Like HowStuffWorks on Facebook!

How the Stack and Tilt Golf Swing Works


Benefits of the Stack and Tilt Golf Swing

The benefits of Stack and Tilt are easiest to see when comparing the swing to a more traditional approach [source: Plummer].

  1. Keeping your weight on your front foot improves consistency and puts the power where you want it. A traditional swing requires you to shift your weight to the back foot on the backswing and then back onto the front foot on the follow-through. Many golfers find this hard to do consistently, so they end up hitting off the back foot instead.
  2. Tilting the spine forward at the top allows your shoulders to swing in a circle, keeping the swing clean and maximizing its force.
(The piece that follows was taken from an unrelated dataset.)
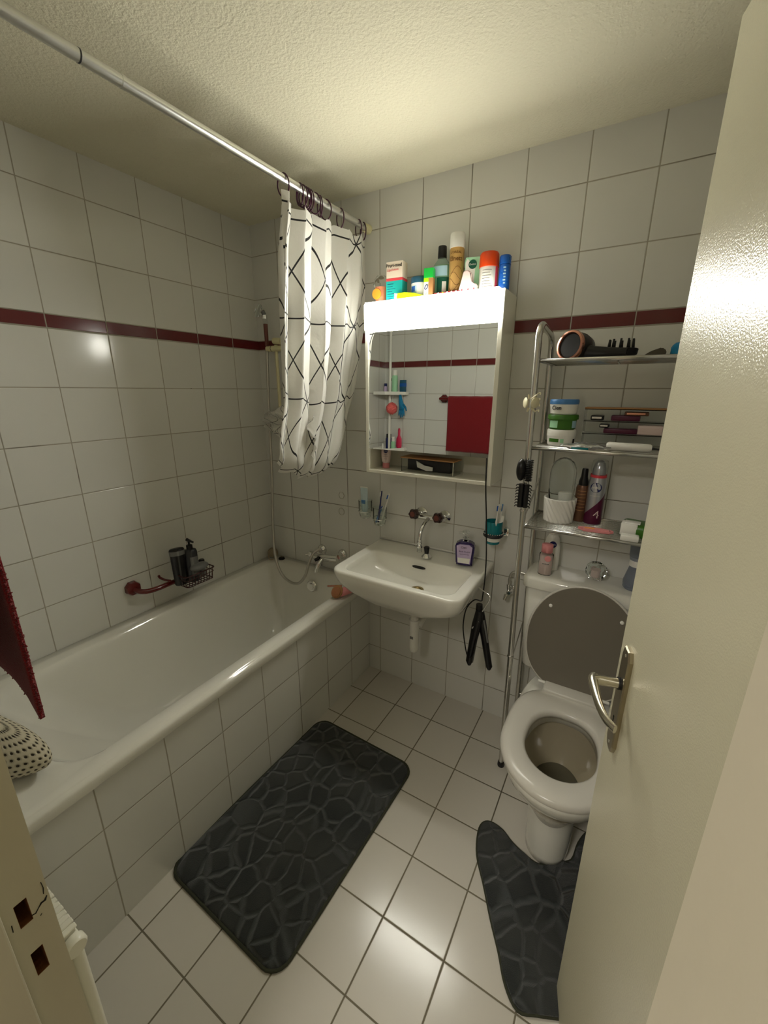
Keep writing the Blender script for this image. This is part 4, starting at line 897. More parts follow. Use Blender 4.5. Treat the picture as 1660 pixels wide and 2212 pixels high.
lathe_obj('heart_print','pink',t,[(0.012,0),(0.010,0.0008)],20,c=(0.006,-0.0206,0.072),mtx=along((0,-1,0))); text('MICELLAR',0.0055,'greyink',t,(0,-0.0208,0.05),bold=0.0003)
t=thing('crystal_dish','faceted clear crystal candle ball on the cistern','candle holder',(1.785,1.762,ZC))
bm=B(); bmesh.ops.create_icosphere(bm,subdivisions=2,radius=0.040)
for v in bm.verts: v.co*=(1+0.07*math.sin(v.co.x*260)*math.sin(v.co.y*240+1)); v.co.z=v.co.z*0.95+0.037
bmesh.ops.delete(bm,geom=[f for f in bm.faces if f.calc_center_median().z>0.066],context='FACES'); obj('crystal_ball',bm,'glass',t,smooth=False)
lathe_obj('candle','palepink',t,[(0.012,0.016),(0.013,0.018),(0.013,0.040)],18)
t=thing('smoky_vase','smoky blue-grey waisted glass bottle at the right of the cistern','vase',(1.912,1.75,ZC))
lathe_obj('vase_body','greyglass',t,[(0.030,0),(0.036,0.008),(0.037,0.03),(0.030,0.06),(0.024,0.085),(0.026,0.11),(0.030,0.13),(0.031,0.16),(0.029,0.172)],28)
bm=B(); band(bm,0.026,0.09,0.125,-1.4,0.6); obj('white_label',bm,'white',t)

# ---------------------------------------------------------------- over the basin
t=thing('glass_tumbler_holder','clear twin glass tumblers on the wall left of the taps','tumbler holder',(0.765,1.829,0.95))
LG,RG=Vector((-0.040,-0.055,-0.02)),Vector((0.045,-0.055,-0.045))
for nm,c_ in (('tumbler',LG),('tumbler',RG)):
    lathe_obj(nm,'glass',t,[(0.022,0),(0.026,0.003),(0.033,0.030),(0.0345,0.090),(0.0335,0.0905),(0.0325,0.088),(0.031,0.030),(0.022,0.010)],32,c=c_)
    bm=B(); tube(bm,[c_+Vector((0.0355*math.cos(a),0.0355*math.sin(a),0.035)) for a in [2*PI*k/28 for k in range(28)]],0.002,8,closed=True); obj('holder_ring',bm,'chrome',t)
    tube_obj('holder_arm','chrome',t,[c_+Vector((0,0.036,0.035)),c_+Vector((0,0.052,0.035))],0.004,8)
t=thing('toothpaste_tube','pale blue toothpaste tube standing in the left glass tumbler','tube',(0.722,1.773,0.943))
bm=B(); loft(bm,[ell(0,0,0.013,0.013,0.018),ell(0,0,0.019,0.015,0.03),ell(-0.002,0,0.020,0.010,0.09),ell(-0.004,0,0.022,0.0015,0.145)],cap0=True,cap1=True); M['paste']=mat('paste_tube',srgb(196,214,218),0.35); obj('tube_body',bm,'paste',t)
rbox_obj('blue_print','lidblue',t,-0.012,0.010,-0.0125,-0.0095,0.060,0.080,bev=0)
bm=B(); loft(bm,[ell(-0.004,0,0.0225,0.002,0.128),ell(-0.004,0,0.0225,0.002,0.1455)],cap0=True,cap1=True); obj('crimped_end',bm,'white',t)
lathe_obj('cap','white',t,[(0.012,0),(0.014,0.002),(0.013,0.018)],18)
def tbrush(label,loc,tilt,col,head='white'):
    t=thing('toothbrush',label,'toothbrush',loc,0,'toothbrushes over the washbasin')
    d=Vector(tilt).normalized(); L=0.165
    tube_obj('handle',col,t,[d*0,d*0.05,d*0.10,d*0.135],[0.0045,0.0055,0.0035,0.0025],10)
    tube_obj('head',head,t,[d*0.135,d*0.14,d*0.162,d*0.166],[(0.003,0.002),(0.0055,0.003),(0.0055,0.003),(0.003,0.002)],10)
    bm=B(); n_=Vector((-0.3,-1,0.2)); n_=(n_-d*n_.dot(d)).normalized()
    for k in range(5):
        p=d*(0.141+k*0.0045); tube(bm,[p,p+n_*0.010],0.0022,6)
    obj('bristles',bm,'blue' if head=='white' else 'white',t); return t
tbrush('white toothbrush with navy neck in the right glass tumbler',(0.800,1.775,0.918),(0.16,-0.05,1),'navy','navy')
tbrush('clear white toothbrush leaning right in the right glass tumbler',(0.815,1.778,0.918),(0.36,-0.10,1),'white')
tbrush('pale blue toothbrush lying low in the right glass tumbler',(0.790,1.768,0.916),(0.12,0.06,0.55),'lidblue').scale=(1,1,0.55)
t=thing('soap_dispenser','dark purple liquid soap bottle with clear pump on the washbasin','soap bottle',(1.272,1.735,0.812),math.radians(12))
bm=B(); P=[(-0.036,0.004),(-0.030,0),(0.030,0),(0.036,0.004),(0.042,0.094),(0.034,0.104),(0.012,0.110),(-0.012,0.110),(-0.034,0.104),(-0.042,0.094)]
prism(bm,P,0.044,'y',-0.022); bmesh.ops.bevel(bm,geom=[e for e in bm.edges],offset=0.006,segments=3,affect='EDGES'); obj('bottle_body',bm,'violet',t,auto=0.9)
P=[(-0.028,0.012),(0.026,0.010),(0.033,0.088),(0.02,0.098),(-0.02,0.098),(-0.035,0.090)]
bm=B(); prism(bm,P,0.0008,'y',-0.0227); obj('label',bm,'lilac',t,smooth=False)
bm=B(); prism(bm,[(-0.026,0.013),(0.022,0.011),(0.026,0.036),(-0.028,0.036)],0.0004,'y',-0.0232); obj('label_picture',bm,'white',t,smooth=False)
text('Cien',0.013,'ink',t,(-0.004,-0.0235,0.085)); text('Black Orchid',0.009,'violet',t,(0,-0.0235,0.066)); text('liquid hand soap',0.006,'violet',t,(0,-0.0235,0.054))
lathe_obj('pump_collar','glassy',t,[(0.013,0.110),(0.0135,0.124),(0.006,0.126)],20); lathe_obj('pump_head','glassy',t,[(0.004,0.126),(0.004,0.140),(0.014,0.142),(0.015,0.152),(0.011,0.156)],20)
tube_obj('pump_nozzle','glassy',t,[(0,0,0.149),(-0.030,-0.008,0.147)],[0.006,0.004],10)
t=thing('tumbler_bracket','chrome ring bracket with dark band right of the washbasin','tumbler holder',(1.384,1.829,0.965))
c_=Vector((0,-0.075,0)); 
bm=B(); lathe(bm,[(0.038,-0.008),(0.042,-0.004),(0.042,0.006),(0.038,0.008),(0.036,0.0)],32,c=c_,cap0=False,cap1=False); obj('ring',bm,'charcoal',t)
bm=B()
for k in range(28): a=2*PI*k/28; bmesh.ops.create_icosphere(bm,subdivisions=1,radius=0.0028,matrix=Matrix.Translation(c_+Vector((0.0415*math.cos(a),0.0415*math.sin(a),0.0105))))
obj('beads',bm,'chrome',t); rbox_obj('wall_block','chrome',t,0.030,0.052,-0.022,-0.001,-0.017,0.017,bev=0.003); tube_obj('arm','charcoal',t,[(0.038,-0.012,0),(0.026,-0.048,0)],0.005,8)
t=thing('teal_toothbrush_cup','teal plastic cup in the ring bracket right of the washbasin','cup',(1.384,1.754,0.925))
lathe_obj('cup_body','tealcup',t,[(0.024,0),(0.028,0.003),(0.030,0.03),(0.0345,0.038),(0.036,0.096),(0.0345,0.100),(0.033,0.092),(0.028,0.012)],32)
lathe_obj('white_band','white',t,[(0.0295,0.014),(0.0306,0.030)],32,cap0=False,cap1=False)
tbrush('white toothbrush with blue dot standing in the teal cup',(1.392,1.735,0.945),(0.10,-0.12,1),'white')
tbrush('toothbrush with blue and white head in the teal cup',(1.395,1.758,0.935),(0.10,0.02,1),'white','lidblue')
t=thing('small_toothpaste','small white and red tube standing behind the toothbrushes in the cup','tube',(1.402,1.762,0.94)); bm=B(); loft(bm,[ell(0,0,0.008,0.008,0),ell(0.002,0,0.011,0.006,0.03),ell(0.008,0,0.012,0.0015,0.11)],cap0=True,cap1=True); obj('tube_body',bm,'white',t); rbox_obj('red_band','coral',t,0.004,0.014,-0.0065,-0.0055,0.03,0.07,bev=0)

# flat iron hanging by its cable
t=thing('hair_straightener','black hair straightener hanging open under the washbasin edge','hair straightener',(1.393,1.600,0.722))
ox,oy,oz=(1.393,1.600,0.722)
def rel(p): return (p[0]-ox,p[1]-oy,p[2]-oz)
a0=rel((1.392,1.600,0.711)); 
tube_obj('hinge','black',t,[a0,rel((1.395,1.600,0.659))],[0.013,0.017],14)
A=[rel((1.398,1.592,0.689)),rel((1.389,1.592,0.618)),rel((1.376,1.592,0.514)),rel((1.368,1.592,0.436)),rel((1.370,1.592,0.418))]
tube_obj('left_arm','black',t,A,[(0.016,0.014),(0.020,0.014),(0.0155,0.012),(0.0145,0.012),(0.007,0.007)],16,flat=(0,1,0))
Bp=[rel((1.396,1.606,0.682)),rel((1.410,1.606,0.617)),rel((1.430,1.606,0.525)),rel((1.451,1.606,0.431)),rel((1.452,1.606,0.417))]
tube_obj('right_arm','black',t,Bp,[(0.015,0.014),(0.017,0.013),(0.0145,0.012),(0.014,0.012),(0.007,0.007)],16,flat=(0,1,0))
tube_obj('heating_plate','greycap',t,[rel((1.394,1.600,0.589)),rel((1.378,1.600,0.430))],[(0.006,0.006)]*2,8); tube_obj('hinge_clip','chrome',t,[rel((1.400,1.582,0.644)),rel((1.375,1.582,0.604))],0.003,8)
tube_obj('heating_plate','greycap',t,[rel((1.417,1.594,0.647)),rel((1.440,1.594,0.551))],[(0.004,0.004)]*2,8)
cp=[(1.356,1.655,1.310),(1.367,1.652,1.192),(1.381,1.645,1.064),(1.395,1.635,0.913),(1.402,1.615,0.822),(1.401,1.605,0.743),(1.398,1.600,0.728),(1.370,1.598,0.725),(1.340,1.595,0.677),(1.332,1.592,0.600),(1.342,1.592,0.525),(1.363,1.585,0.461),(1.386,1.580,0.480),(1.396,1.582,0.560),(1.404,1.585,0.637)]
cp=[rel(p) for p in cp]; cp[0]=(cp[0][0],cp[0][1]+0.02,cp[0][2]+0.0)
tube_obj('power_cable','braid',t,smooth_path(cp,7),0.0027,8)
t=thing('towel_hook','bent chrome wire hook under the right washbasin corner','hook',(1.37,1.70,0.765))
tube_obj('wire','chrome',t,smooth_path([(0.0,0.0,0.0),(0.0,-0.06,0.004),(0.035,-0.095,0.006),(0.066,-0.115,0.0),(0.06,-0.115,-0.03),(0.038,-0.112,-0.078),(0.030,-0.108,-0.084)],5),0.0032,10)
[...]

Called by some people a "reverse pivot" or a "reverse shift," tilting forward is the natural posture when you turn your shoulders in a circle while keeping your body centered over the ball.
  3. Sliding your hips helps prevent slicing and provides more power to the swing. Golfers are traditionally taught to turn their hips through the shot, but that can pull the club across the ball. Sliding the hips lets you hit a gentler curve while also shallowing the club descent and setting up your body to support the swing -- all of which adds up to a more solid strike.
  4. Releasing the forward tilt of the hips adds power. We are often told to keep our hips in the same position during the swing as they were during address, but this limits rotation and kills momentum. Just think of how a baseball slugger uses hip release to generate power.
  5. The hip-thrust and spine-stretch lengthen arms, resulting in a truer release. As the spine tilts back and the hips slide forward, the arms must stretch, adding rotational power and more effectively releasing the stored potential of the address stance.

Peter Finch, senior editor of Golf Digest, reported hitting the ball at a lower angle and about 10 yards farther than usual. He said that his shorts were closer to dead center on the clubface and that he felt a "noticeable difference in compression" [source: Finch]. Still, there is no substitute for the hands-on approach, so why not give stack and tilt a try for yourself?